Thanks to Elena at Bloomsbury Publishing for providing me with an ARC of this novel to review!
The Other Americans opens with Nora, a grieving daughter, recollecting the events of the day she learnt of her father’s death. In these few moving pages she tells of the absurdity of the news, the impossibility to believe and process it. Follow chapters that alternate between her voice and those of her family, high school friend, and other people connected to the tragedy, and even the deceased himself. Each in turn recounts the events following his death, entangling their testimony with reminiscences from the past.
“What a fragile thing a heart was. So easy to fool, to break. To stop on impact in a darkened intersection.”
This succession of short chapters sets a dynamic rythm and we soon become immersed in the lives of this gallery of diverse people. Their voices are more different in term of what they say than how they say it, but this homogenous tone did not prevent me from getting a clear picture.
The language flows easily, reconstructing piece after piece of the protagonists’ lives and holds the reader in tension, as he wonders when truth will break out. There is a mystery, the identity of the driver that killed Driss, Nora’s father, an immigrant who fled Morocco decades ago. Nora is persuaded he was murdered and presses the police, in the person of detective Coleman, to find the culprit and prove it was an intentional act. There is a witness, who could help with that, but who worries his own life will be shattered in the process.
But most importantly, we learn of everything that gets unsettled after this death. All that already did not work before, comes into light : family dynamics, neighbour tensions, war wounds, feeling of unfulfilment, shameful secrets. The war veteran, the Muslim family in post 9/11 America , the undocumented immigrants, they all go through their personal trials.
“I was in the throes of a manic energy, as though by purging a few artifacts from the cabin, I could bury the ruins I’d excavated.”
This gallery of characters have failures to get past from and grievances to heal. I loved how delicate and gripping the portrayal was. I raced through this book in less than two days, because it was so easy to get lost in the thoughts of these characters, delivered in a subdued tone that somehow heightens the tension that is building towards the resolution. The underlying social commentary is a bit heavy handed at times, at least to my taste, but mostly it is a well crafted story. As we turn the pages, we dig into the lives of people in their struggle to belong, find their place in the world, and a kind of peace. Mostly, these are people looking for a solace that keeps on escaping them, looking for a kind of self affirmation. Nora is one of the prominent characters, and she really grew on me. Her doubts, her conflicts with her mother, the rivalry with her sister…
“Love was made of echoes like this, and now I could hear them.”
This is a story about love, the one that continues even beyond death, the one we build for ourselves among the pieces of a shattered life, the one we hold on to despite the conflicts and treasons, that get strained but never breaks, the one that ignores the disappointment and goes all over to sacrifice.
“The savagery of a man named Mohammed was rarely questioned, but his humanity always has to be proven.”
It is also a story about how politics can sip into our private lives, a depiction of how resentment can build to the point of violence.
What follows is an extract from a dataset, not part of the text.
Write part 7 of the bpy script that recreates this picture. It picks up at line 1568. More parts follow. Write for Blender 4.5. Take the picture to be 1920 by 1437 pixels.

Violence toward the others considered responsible for our own failure.
“How could I prevent him from finding fault when fault was all he was loooking for?”
In the end I was left to wonder who were the “others” from the title and to ponder how otherness, marginalisation and belonging could take different forms and meanings. Each in their own way, these characters are outsiders, unable to totally fit in.
All in all a touching and immersive story. I recommend it if you are fond of characters driven stories revolving around family dynamics, grief, and the search for truth and belonging.
“Only now, after my father’s death, did I come to understand that love was not a passive creature, but a rebellious beast, messy and unpredictable, capacious and forgiving, and that it would deliver me from grief one day and carry me out of the darkness.”
Bloomsbury Publishing
Out 26 March 2019
Please note that all the quotes featured here are taken from a proof copy of the novel, and may be subject to change in the definitive version.